In order to effectively combat these challenges, organisations need a streamlined and scalable cloud-communications platform to enforce the tactics required to respond with impact.

Whispir has spent the past two decades helping organisations to automate and manage their business-critical communications. This article outlines lessons we’ve learned and explores how effective communication strategies are essential to help mitigate the impact of incidents and crisis situations and, to a lesser extent, maintain an organisation's reputation. 

Have a plan

Before any potential crises even occur, your first step should be to ensure a detailed crisis response strategy is in place, including the allocation of specific tasks that need to occur in the event of a crisis and a plan for post-crisis communication. It’s crucial that this process facilitates two-way internal communications throughout the organisation - enabling senior leadership team members to promptly make informed decisions while keeping staff aware of evolving situations and appropriate plans. The key objectives during any crisis are to protect any individual (employee or public) who may be at risk, ensure all stakeholders are kept informed, and that, ultimately, the organisation survives.

Have a single source of truth

It’s important for organisations to have a "single source of truth" so that both internal and external stakeholders know where to go to access the latest information. Any company spokesperson or member of your crisis management team needs to be identified, media trained, and kept up-to-date with the evolving situation to ensure media, staff, customers, and the public are informed with a clear, consistent message.

Use templates

80 percent of time spent managing communications is used to figuring out what to say. By taking the time to prepare communication templates in advance, organisations are well-placed to provide a quick response and reduce the risk of the negative effect of poor communication.

Be transparent and open

In the digital age, it’s no longer possible to hope that information can be kept from the media or the general public, nor that the dissemination of information will come solely from you. A policy of openness and transparency is essential to maintaining trust during a crisis, and for managing public relations without causing reputational damage. This transparency must be consistent across all company communications - news interviews, social media, internal announcements, general media relations, etc.

Be authentic

In crises, people are under unprecedented pressure which impacts decision-making. Sterile and impersonal corporate responses fail. Stakeholders want to engage with organisations that are empathetic to the challenges people find themselves in, so make sure your crisis communication team is briefed and trained on providing a human-centric response.

Keep employees informed

Employees are often a conduit to keeping risk communication flowing between stakeholders. It’s essential to ensure employees are informed with regular updates to prevent the circulation of incorrect information and potentially negative statements, including providing additional information as soon as it becomes available.

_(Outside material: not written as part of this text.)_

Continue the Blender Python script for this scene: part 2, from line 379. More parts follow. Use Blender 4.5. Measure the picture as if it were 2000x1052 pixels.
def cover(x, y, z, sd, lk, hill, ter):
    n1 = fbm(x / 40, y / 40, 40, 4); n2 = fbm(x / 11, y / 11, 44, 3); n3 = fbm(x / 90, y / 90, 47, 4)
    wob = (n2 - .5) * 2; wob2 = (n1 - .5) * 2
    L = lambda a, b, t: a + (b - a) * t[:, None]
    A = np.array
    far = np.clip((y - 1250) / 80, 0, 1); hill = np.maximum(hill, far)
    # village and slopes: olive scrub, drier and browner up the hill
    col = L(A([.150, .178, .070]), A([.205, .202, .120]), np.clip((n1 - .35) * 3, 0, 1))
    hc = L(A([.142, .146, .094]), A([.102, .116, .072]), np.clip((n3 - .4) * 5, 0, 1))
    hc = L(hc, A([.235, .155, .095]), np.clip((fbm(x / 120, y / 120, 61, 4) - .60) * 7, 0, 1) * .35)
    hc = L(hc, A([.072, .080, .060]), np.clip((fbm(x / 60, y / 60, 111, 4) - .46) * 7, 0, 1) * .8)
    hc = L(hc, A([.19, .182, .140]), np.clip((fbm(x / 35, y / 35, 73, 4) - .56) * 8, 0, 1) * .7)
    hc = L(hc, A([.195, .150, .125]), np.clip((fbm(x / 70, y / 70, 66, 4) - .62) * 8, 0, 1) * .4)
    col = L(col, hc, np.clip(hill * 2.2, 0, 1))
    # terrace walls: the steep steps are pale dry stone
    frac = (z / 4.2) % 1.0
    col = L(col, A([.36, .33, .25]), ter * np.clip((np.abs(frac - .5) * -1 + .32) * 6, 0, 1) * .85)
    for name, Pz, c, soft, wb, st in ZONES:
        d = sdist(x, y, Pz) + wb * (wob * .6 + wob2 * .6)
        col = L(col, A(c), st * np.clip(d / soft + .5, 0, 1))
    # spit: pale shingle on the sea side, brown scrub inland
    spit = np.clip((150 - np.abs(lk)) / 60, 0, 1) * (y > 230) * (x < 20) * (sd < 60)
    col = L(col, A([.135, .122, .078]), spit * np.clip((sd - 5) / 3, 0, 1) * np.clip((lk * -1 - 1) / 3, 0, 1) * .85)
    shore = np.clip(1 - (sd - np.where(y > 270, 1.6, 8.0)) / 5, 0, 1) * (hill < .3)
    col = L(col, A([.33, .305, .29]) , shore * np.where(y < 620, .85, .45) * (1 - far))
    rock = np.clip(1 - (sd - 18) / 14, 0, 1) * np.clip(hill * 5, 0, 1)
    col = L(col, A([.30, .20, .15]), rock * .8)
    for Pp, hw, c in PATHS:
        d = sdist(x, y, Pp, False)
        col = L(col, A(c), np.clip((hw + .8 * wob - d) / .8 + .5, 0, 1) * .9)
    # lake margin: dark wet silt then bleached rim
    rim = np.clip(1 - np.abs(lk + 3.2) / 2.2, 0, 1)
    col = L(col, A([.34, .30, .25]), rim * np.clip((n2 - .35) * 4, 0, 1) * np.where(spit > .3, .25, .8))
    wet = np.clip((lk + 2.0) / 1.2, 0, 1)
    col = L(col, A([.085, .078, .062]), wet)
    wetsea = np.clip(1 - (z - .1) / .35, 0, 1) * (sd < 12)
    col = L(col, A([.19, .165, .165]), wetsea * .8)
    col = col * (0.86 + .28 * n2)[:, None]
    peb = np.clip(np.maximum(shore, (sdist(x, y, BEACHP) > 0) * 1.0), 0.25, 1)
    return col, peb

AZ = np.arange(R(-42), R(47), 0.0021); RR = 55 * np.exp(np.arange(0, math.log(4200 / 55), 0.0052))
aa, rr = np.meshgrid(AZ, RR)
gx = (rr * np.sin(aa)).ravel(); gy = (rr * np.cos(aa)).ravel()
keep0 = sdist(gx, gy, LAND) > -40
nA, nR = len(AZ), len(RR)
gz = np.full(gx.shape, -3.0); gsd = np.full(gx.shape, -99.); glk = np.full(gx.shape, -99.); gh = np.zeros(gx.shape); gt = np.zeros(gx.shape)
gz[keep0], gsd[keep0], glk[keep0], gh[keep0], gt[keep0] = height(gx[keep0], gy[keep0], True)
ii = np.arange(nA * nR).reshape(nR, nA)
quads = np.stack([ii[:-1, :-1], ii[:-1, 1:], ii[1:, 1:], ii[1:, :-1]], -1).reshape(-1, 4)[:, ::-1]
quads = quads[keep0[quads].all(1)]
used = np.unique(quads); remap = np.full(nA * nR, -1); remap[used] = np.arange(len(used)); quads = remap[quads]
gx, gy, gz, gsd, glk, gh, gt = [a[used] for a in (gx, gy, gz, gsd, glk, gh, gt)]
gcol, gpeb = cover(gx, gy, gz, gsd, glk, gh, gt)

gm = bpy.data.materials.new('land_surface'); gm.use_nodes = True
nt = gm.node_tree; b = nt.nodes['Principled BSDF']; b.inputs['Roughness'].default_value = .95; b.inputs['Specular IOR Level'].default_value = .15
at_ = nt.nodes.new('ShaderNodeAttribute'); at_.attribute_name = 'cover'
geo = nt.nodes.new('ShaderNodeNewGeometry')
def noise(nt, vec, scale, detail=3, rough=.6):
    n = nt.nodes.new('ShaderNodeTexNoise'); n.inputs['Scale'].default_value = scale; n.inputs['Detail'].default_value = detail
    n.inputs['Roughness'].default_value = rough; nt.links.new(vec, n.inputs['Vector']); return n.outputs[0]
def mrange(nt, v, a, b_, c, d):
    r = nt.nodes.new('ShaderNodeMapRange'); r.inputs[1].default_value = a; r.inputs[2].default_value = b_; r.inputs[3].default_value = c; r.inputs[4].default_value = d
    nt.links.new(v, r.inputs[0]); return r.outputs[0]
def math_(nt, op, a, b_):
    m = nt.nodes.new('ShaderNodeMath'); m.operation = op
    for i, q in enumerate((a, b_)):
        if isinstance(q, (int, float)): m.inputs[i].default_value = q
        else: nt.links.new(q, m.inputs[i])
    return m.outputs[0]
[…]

The benefits of engaging the edge of the organisation often lead to valuable new insights.

Customer and supplier communications

Important information on any crisis scenarios should reach your customers and suppliers directly from you, not the media. Part of any crisis communication plan needs to include processes to inform these vital stakeholders, and how to effectively update them throughout the incident.

Update early and often

Be proactive with sharing news, even when the whole picture isn’t clear. It is better to over-communicate than to allow silence and rumours to fill the void. Start with summary statements that make it clear what is initially known and provide updated action plans and new developments as early and as often as possible. Set expectations for when people will receive communications – i.e. every two hours or daily.

Social media

Ensure all channels that your stakeholders use reflect the same message and content, not just traditional avenues such as media releases and the company website. Few things are as damaging and hard to address than incorrect information being live-tweeted without your ability to see and respond with facts and appropriate messaging.